Understanding SAM

S.A.M. The Society of Antique Modelers came into being some thirty years ago. Now with worldwide chapters, it was formed by those who had a special appreciation of the early models that paved the way to the technically advanced machines available today.

So, what is so special about Old Timers, you may ask. Speaking for myself, they fulfilled a need that current models are unable to supply. Because these early machines were nearly all freeflight models, they had flight characteristics that included stable and graceful flight. They actually FLEW on the wing, in contrast to being dragged along by brute force combined with the necessary speed required to produce the lift needed.
Quite simply, I was a little bored flying back and forth and wanted something different.

The essence of all Old Timer flying, is a soaring competition, where the last man down wins. And soaring is what these models do very well indeed. Strictly speaking, “Old Timer” refers to models designed from
1939 to 1942. Earlier models are categorized as “Antique,” and the models from 1943 to the end of 1956 are “Nostalgia” models.

Within these broad groupings lie many sub groupings which each have their own competitive
events and rules. Before one can soar, he must get the airplane to altitude. This is done by engines
limited in one of two ways:
a) The fuel is limited according to the weight of the aircraft.
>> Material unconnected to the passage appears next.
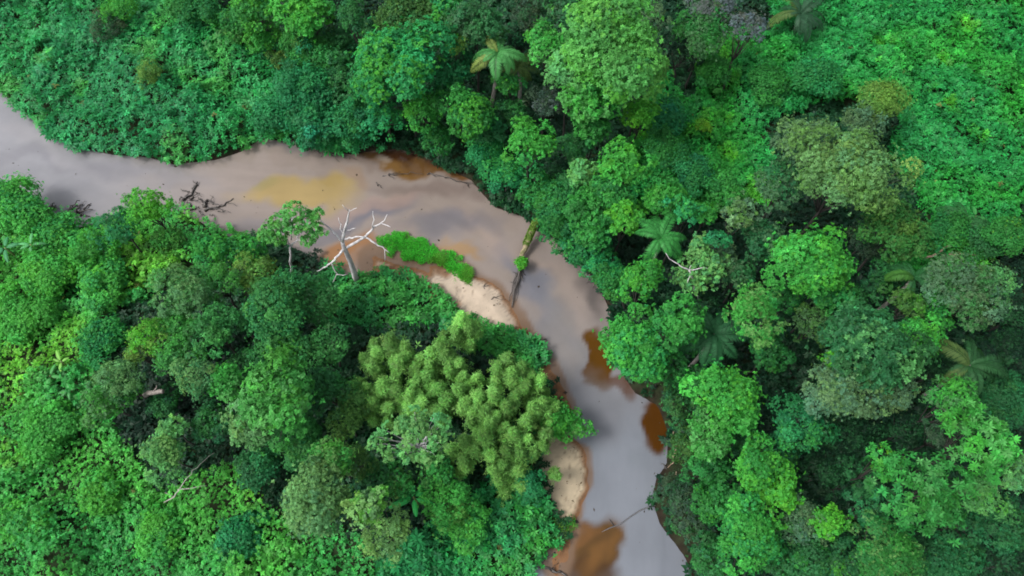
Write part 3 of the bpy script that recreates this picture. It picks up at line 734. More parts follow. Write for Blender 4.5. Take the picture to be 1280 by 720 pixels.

These are known as “Texaco” events.
b) The engine run is limited to a time. (as short as 20 seconds but antique engines - pre December 1950 - get considerably more depending on their age and size.) These are known as “Duration” events.
How long will a modern model weighing 5lbs (2.25kg) stay up on the 15ml (½ oz.) of fuel allowed that weight in Texaco? An old timer expected to stay airborne for 10 minutes on this, but if one finds lift, times can run into hours.

Alternatively, with a limited 25 second engine run, how long will a modern R/C stay in the air? Old Timers expect to reach 7 minutes in the elimination rounds, and in any fly-off, hope to stay up until every one
else is down.

“Antique” is a limited engine run for old cabin or cabane style models (no pylons). National rules permit no scaling, and engines must be antique, which limits them to diesel or spark ignition. Larger models invariably use the larger spark ignition motors while the smaller diesels are limited to smaller models.

Texaco events need to conserve fuel, and engine management is important. One wants to keep the engine running as long as possible, at the same time produce enough power to get to the highest possible altitude. Propeller choice is a trade off between large efficient low power, and smaller less efficient higher power. Engines need to be run as lean as possible, yet avoid starvation later in the run. All this makes Texaco a relatively quiet peaceful event.

Duration events are another matter. Here time is the limit, not fuel, and one needs all the power one can muster for a rocket-like vertical climb that can reach a mile high in a minute. Racing motors are common in open duration competitions. 25 seconds is the time allowed, and since it takes two seconds for sound to travel from the aircraft at height, one must shut down at 23 seconds to avoid a disqualifying over-run.
At this point the model transitions from a screaming rocket to a nearly motionless glider, and the hunt for thermals begins.

This covers the basics of SAM events, and I hope it raises some interest among modelers. One negative is that the flying field must not be height restricted, as a lot of flying is above one kilometer altitude.